China just blocked its last major foreign search engine

Echo Huang
By Echo Huang

Reporter

From our Obsession

Because China

Even small changes in China have global effects.

Microsoft’s search engine Bing, the last major foreign search engine available within China, was temporarily blocked this week.

On Wednesday (Jan. 23), Chinese users began noticing that they couldn’t access cn.bing.com, the China-facing site Microsoft launched a decade ago. The Financial Times reported (paywall) that the service has been blocked following a government order, citing two unnamed sources. One of the sources said that state-run telecom China Unicom had confirmed the government order to block Bing.

Microsoft said that Bing “is currently inaccessible in China” and the firm is “engaged to determine next steps” in an email statement to Quartz Thursday (Jan. 24).
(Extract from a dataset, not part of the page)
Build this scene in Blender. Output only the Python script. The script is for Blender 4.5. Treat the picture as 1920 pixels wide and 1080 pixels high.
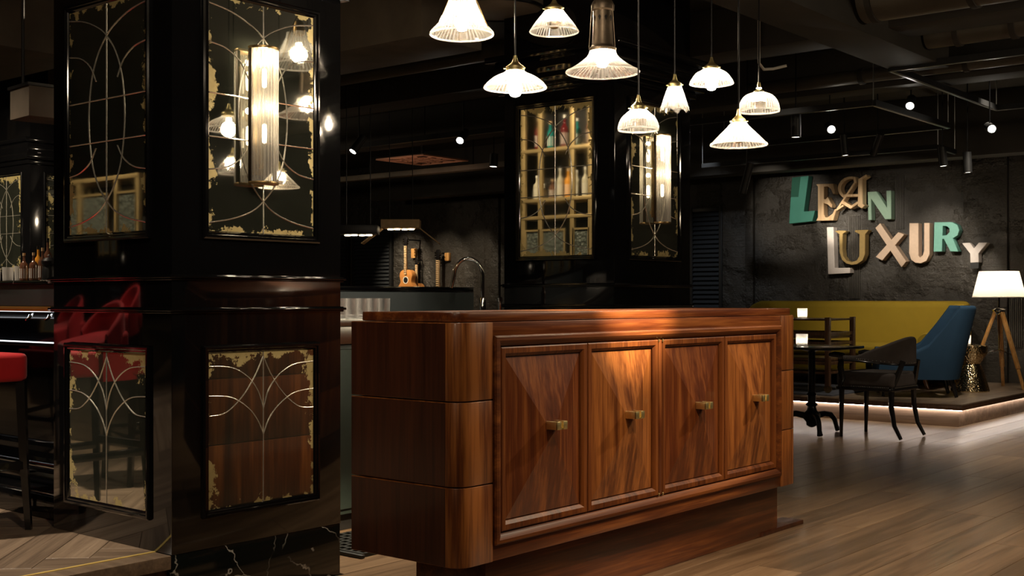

The firm declined to comment further.

Bing offers China’s internet users one of their few alternatives to the monopoly of search engine Baidu, which accounts for a 70% share of China’s search market, followed by domestic search engines like Alibaba’s Shenma, and Sogou.

Just before Bing became inaccessible, Chinese internet users were fuming over an article by a media researcher pointing out Baidu’s shortcomings, using a number of searches to show how multiple results direct to one particular Baidu platform. At one point, online news outlet Jiemian reported that Microsoft had told it that Bing was inaccessible because of a surge in user traffic (link in Chinese)—the Jiemian news report disappeared (link in Chinese) this morning.
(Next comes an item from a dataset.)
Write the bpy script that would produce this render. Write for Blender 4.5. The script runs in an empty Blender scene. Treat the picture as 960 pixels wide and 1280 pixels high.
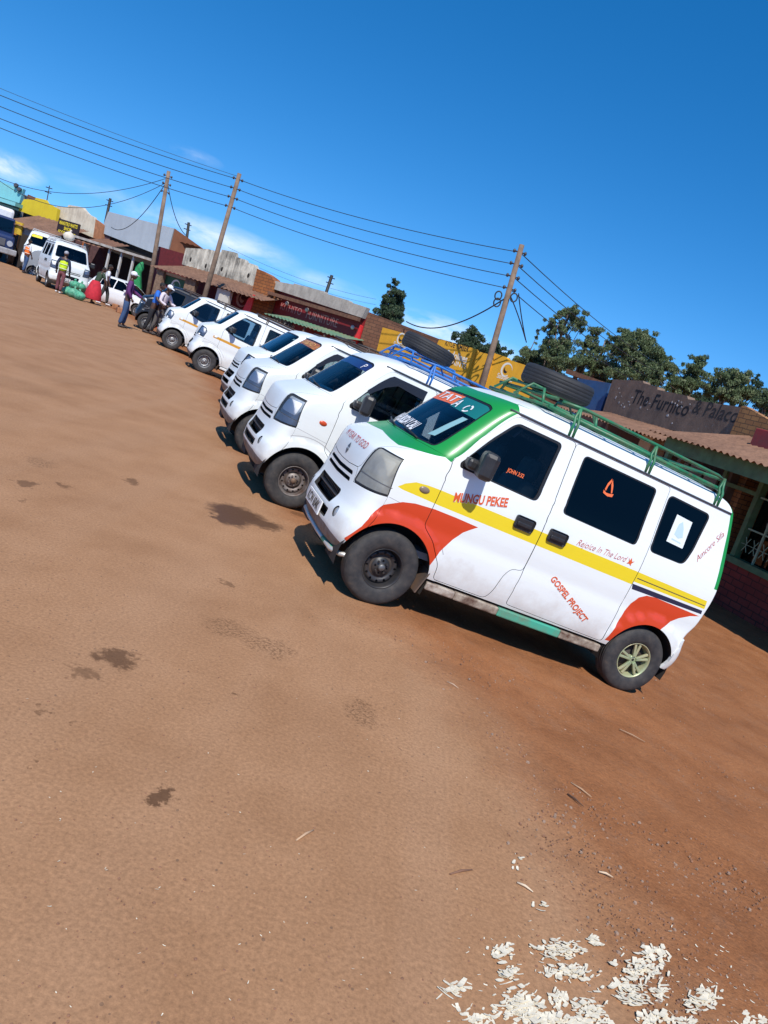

The New York Times noted that Bing has tried to play by China’s rules over the years, for example by prominently showing results relating to China’s claims that the Dalai Lama stirs up hatred and separatism in the country when searching within China for information on the Tibetan spiritual leader—yet it will point to sites like Wikipedia, which is also inaccessible in some parts of China, when doing the same search outside of the country. Microsoft has in the past acknowledged that its China searches meet the government’s “legal requirements.”
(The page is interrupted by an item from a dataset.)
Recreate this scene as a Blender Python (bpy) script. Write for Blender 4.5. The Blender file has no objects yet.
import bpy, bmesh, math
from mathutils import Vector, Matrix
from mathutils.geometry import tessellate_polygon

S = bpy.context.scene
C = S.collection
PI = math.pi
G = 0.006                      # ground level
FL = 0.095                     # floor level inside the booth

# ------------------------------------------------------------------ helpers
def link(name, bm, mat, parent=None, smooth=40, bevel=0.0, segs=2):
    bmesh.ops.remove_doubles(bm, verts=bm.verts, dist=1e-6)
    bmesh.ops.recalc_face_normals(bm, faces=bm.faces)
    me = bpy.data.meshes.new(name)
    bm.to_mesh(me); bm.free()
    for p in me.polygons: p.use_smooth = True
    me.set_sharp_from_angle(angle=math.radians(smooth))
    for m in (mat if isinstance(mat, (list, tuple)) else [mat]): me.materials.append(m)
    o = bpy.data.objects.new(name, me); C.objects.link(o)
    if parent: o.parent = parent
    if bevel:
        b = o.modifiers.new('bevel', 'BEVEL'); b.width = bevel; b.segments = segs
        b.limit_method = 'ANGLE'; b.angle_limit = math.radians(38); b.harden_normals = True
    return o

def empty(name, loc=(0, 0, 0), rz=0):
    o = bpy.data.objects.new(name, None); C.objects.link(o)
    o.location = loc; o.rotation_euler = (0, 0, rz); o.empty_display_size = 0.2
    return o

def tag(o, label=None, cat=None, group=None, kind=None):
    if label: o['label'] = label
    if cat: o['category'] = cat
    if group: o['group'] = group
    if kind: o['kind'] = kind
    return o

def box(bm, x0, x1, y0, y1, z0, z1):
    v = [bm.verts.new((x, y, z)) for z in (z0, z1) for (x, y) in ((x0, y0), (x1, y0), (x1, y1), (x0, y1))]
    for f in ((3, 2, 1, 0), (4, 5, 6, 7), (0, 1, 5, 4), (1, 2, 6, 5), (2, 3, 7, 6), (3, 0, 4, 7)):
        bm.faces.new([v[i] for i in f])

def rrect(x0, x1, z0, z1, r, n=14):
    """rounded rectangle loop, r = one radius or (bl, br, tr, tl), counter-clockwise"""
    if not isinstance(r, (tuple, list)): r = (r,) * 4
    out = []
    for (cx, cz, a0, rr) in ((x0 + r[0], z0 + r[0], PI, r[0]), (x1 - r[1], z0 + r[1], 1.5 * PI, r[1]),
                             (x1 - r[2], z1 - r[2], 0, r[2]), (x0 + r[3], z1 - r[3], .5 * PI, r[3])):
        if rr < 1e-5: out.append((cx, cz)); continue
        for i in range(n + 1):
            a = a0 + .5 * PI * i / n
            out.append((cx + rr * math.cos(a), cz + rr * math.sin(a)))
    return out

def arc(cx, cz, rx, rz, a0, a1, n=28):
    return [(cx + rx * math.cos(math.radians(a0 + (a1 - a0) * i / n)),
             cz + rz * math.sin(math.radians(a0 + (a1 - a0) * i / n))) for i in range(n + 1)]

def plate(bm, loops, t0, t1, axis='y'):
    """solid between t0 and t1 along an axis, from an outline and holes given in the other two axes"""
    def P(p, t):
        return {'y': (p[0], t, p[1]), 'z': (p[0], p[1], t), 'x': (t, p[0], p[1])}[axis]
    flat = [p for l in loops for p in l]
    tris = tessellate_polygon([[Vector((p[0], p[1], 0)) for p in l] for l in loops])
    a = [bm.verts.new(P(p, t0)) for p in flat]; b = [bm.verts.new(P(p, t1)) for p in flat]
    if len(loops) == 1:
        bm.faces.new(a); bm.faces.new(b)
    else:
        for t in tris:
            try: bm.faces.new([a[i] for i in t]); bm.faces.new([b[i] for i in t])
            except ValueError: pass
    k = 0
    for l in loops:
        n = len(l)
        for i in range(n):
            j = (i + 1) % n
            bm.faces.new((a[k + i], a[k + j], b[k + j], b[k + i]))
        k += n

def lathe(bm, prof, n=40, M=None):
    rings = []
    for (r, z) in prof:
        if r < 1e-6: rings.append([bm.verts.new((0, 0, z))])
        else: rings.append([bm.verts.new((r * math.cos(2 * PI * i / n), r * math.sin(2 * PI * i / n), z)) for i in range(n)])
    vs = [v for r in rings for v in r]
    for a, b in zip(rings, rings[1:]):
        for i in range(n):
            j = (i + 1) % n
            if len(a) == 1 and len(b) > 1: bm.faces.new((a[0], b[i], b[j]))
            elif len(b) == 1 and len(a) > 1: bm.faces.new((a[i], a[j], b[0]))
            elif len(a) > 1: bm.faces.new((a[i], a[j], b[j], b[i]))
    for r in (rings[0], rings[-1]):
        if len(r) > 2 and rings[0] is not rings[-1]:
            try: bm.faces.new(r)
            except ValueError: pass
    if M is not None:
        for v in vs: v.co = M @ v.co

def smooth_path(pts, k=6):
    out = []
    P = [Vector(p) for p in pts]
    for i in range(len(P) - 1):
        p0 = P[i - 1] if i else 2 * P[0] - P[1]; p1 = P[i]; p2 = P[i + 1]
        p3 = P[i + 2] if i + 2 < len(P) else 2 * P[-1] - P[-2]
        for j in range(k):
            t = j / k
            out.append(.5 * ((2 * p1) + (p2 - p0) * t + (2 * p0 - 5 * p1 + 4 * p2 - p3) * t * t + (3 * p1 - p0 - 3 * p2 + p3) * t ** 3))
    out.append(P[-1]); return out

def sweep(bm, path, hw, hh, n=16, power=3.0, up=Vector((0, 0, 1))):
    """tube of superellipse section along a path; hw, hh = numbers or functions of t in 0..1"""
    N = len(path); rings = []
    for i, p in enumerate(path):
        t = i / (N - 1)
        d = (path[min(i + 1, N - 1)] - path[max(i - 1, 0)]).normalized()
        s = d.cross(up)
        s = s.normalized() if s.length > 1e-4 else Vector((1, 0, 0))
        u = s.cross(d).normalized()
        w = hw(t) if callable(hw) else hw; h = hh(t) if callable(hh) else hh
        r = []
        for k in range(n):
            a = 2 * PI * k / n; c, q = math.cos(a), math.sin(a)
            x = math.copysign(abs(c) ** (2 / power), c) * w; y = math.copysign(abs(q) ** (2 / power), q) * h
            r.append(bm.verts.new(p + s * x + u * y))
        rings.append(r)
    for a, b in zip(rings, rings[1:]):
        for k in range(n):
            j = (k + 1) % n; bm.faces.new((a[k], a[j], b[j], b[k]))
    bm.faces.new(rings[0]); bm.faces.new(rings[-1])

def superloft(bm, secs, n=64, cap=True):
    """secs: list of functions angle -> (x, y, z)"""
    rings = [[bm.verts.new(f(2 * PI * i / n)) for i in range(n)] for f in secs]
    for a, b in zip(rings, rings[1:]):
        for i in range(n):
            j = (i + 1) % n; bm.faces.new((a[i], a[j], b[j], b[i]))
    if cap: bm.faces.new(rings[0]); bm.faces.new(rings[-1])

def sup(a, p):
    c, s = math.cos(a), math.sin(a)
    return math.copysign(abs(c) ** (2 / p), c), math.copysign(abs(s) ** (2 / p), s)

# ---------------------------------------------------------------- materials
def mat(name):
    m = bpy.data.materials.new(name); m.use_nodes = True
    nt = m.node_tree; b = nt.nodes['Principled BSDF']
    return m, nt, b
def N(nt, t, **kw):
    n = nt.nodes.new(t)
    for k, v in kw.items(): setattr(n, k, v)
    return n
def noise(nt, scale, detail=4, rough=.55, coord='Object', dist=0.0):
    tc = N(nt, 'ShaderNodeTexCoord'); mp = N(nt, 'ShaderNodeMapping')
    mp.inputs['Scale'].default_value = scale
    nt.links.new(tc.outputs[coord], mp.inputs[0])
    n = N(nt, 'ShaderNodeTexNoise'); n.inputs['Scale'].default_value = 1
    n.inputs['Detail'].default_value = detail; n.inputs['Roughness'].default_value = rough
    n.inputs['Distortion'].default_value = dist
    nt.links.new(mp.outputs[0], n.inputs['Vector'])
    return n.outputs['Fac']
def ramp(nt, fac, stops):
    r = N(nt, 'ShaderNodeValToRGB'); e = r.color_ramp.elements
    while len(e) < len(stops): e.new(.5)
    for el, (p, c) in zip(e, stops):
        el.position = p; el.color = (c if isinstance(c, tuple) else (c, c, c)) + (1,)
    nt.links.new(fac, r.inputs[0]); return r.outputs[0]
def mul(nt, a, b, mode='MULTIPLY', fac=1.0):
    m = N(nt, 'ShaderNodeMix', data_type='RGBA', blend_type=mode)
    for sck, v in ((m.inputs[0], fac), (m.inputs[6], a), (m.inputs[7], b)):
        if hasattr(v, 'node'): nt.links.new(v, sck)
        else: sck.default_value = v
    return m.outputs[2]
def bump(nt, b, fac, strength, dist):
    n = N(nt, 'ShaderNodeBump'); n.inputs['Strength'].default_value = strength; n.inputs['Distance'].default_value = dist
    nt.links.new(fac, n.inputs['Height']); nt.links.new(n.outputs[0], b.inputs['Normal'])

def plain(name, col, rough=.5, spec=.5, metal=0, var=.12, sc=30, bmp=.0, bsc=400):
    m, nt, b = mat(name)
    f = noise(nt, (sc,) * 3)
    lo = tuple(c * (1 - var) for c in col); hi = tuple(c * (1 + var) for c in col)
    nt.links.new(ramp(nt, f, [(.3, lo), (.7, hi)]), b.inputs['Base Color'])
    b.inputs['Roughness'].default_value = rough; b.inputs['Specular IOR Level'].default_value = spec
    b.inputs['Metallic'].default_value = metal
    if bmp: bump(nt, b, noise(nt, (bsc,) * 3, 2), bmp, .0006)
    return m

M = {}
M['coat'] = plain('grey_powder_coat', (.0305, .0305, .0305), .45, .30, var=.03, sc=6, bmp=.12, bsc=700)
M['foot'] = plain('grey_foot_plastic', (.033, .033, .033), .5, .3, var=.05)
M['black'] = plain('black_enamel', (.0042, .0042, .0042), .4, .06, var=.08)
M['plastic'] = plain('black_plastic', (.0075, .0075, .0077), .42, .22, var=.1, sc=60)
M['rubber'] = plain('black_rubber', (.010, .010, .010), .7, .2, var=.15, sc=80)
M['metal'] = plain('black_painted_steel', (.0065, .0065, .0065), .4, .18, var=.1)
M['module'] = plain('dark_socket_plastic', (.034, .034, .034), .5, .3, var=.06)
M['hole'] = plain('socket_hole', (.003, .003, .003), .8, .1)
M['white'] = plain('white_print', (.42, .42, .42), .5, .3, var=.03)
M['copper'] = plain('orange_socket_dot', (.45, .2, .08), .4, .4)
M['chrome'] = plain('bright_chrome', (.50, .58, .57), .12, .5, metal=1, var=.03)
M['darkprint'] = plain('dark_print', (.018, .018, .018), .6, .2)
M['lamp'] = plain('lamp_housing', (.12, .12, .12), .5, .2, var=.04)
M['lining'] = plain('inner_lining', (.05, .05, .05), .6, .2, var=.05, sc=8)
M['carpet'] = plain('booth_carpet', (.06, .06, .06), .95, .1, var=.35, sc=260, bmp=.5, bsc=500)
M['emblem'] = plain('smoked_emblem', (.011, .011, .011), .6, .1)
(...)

China tech watchers pointed out that such compliance is not enough to avoid falling on the wrong side of internet censors—a lesson perhaps for Google, which reportedly has been contemplating a return to China with a tailored search engine after it shuttered its China-facing service in 2010.

By late Thursday Bing access was restored, Microsoft said in a statement.

“Periodically there are issues that arise, and sometimes those issues do lead to our service or some other services being blocked,” Microsoft president Brad Smith said in

an interview with Fox Business Network

this week at the World Economic Forum in Davos. “And it is an area where we understand we don’t have the same legal freedom that we do in other countries, but at the same time, we stick to our guns. There are certain principles that we think it’s important to stand up for.”

Update, Jan. 25: This story was updated to note that Bing is again accessible in China, and to add remarks by Microsoft president Brad Smith.